Indeed, the scores for the FZ2000 closely resemble the image quality scores achieved by the recently reviewed DMC-LX10, so we can quite safely say it uses the same sensor.

Comparing the sensor’s performance to its predecessor, the FZ1000, and to its main rival, the Sony Cyber-shot DSC-RX10 III, we can see that the new Panasonic is using a updated sensor with practically identical image quality to its rival, suggesting they’re now using similar technology. Be that as it may, while the differences in the results look encouraging for the newer models, the improvement in sensor dynamics is really only incremental. If you have an FZ1000, it is still a great performer.

Noise levels at anything other than base ISO are still somewhat challenging for a one-inch sensor, even if they’re an improvement over the smaller sensors used in compacts. At base, all three sit around the 38 dB minimum threshold for excellent image quality and provide good results up to ISO 400. Indeed, all three share similar noise characteristics up to ISO 3200, at which only the Sony differs slightly by using smoothing to lower noise, gaining around a hardly noticeable 2 dB in the process.

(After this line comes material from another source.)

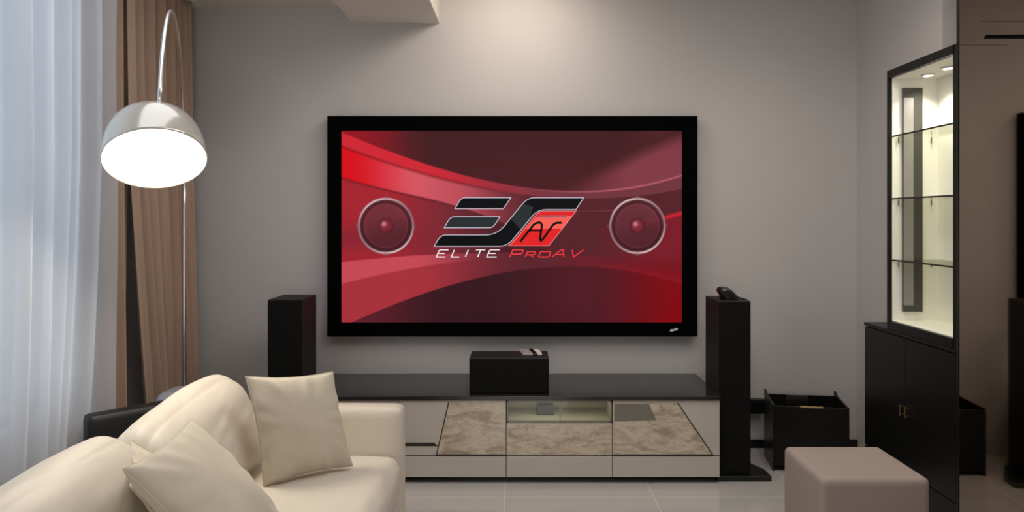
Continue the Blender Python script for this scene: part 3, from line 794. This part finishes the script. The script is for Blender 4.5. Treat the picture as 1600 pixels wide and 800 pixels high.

Panasonic Lumix DMC-FZ2000 vs Sony Cybershot DSC-RX10 III vs Panasonic Lumix DMC-FZ1000

Predictably, the FZ2000 and Sony have all but the same dynamic range at every ISO setting (and their measured ISOs are similar, too, for what it’s worth), and both comfortably out-do the older sensor in the FZ1000 at base by around a stop (+0.9 EV). However, at higher ISOs to ISO 800 (per manufacturer), the differences are too small to worry about, even though the Sony shows a modest improvement of around +0.33EV from ISO 6400 (per manufacturer).

Again, it’s no surprise to see all three share similar results for color sensitivity, with the Panasonic Lumix DMC-ZF2000 and Sony Cyber-shot DSC-RX10 III showing marginally improved color discrimination at base, but only negligible advances at the higher ISOs where it would be really useful. The results support the belief that the two new models share similar sensors, but it also demonstrates that the improvements (while welcome all the same) aren’t perhaps quite the leap forward that the manufacturers would like us to believe.

Conclusion

Given the results of the recently-reviewed Panasonic Lumix DMC-LX10, it is hardly surprising to see the Panasonic Lumix DMC-FZ2000 delivering practically identical scores and therefore similar image quality. With excellent performance in all categories for this sensor, and with its 20x optical zoom and attractive video capability, the Panasonic Lumix DMC-FZ2000 looks like a tempting choice for this type of camera.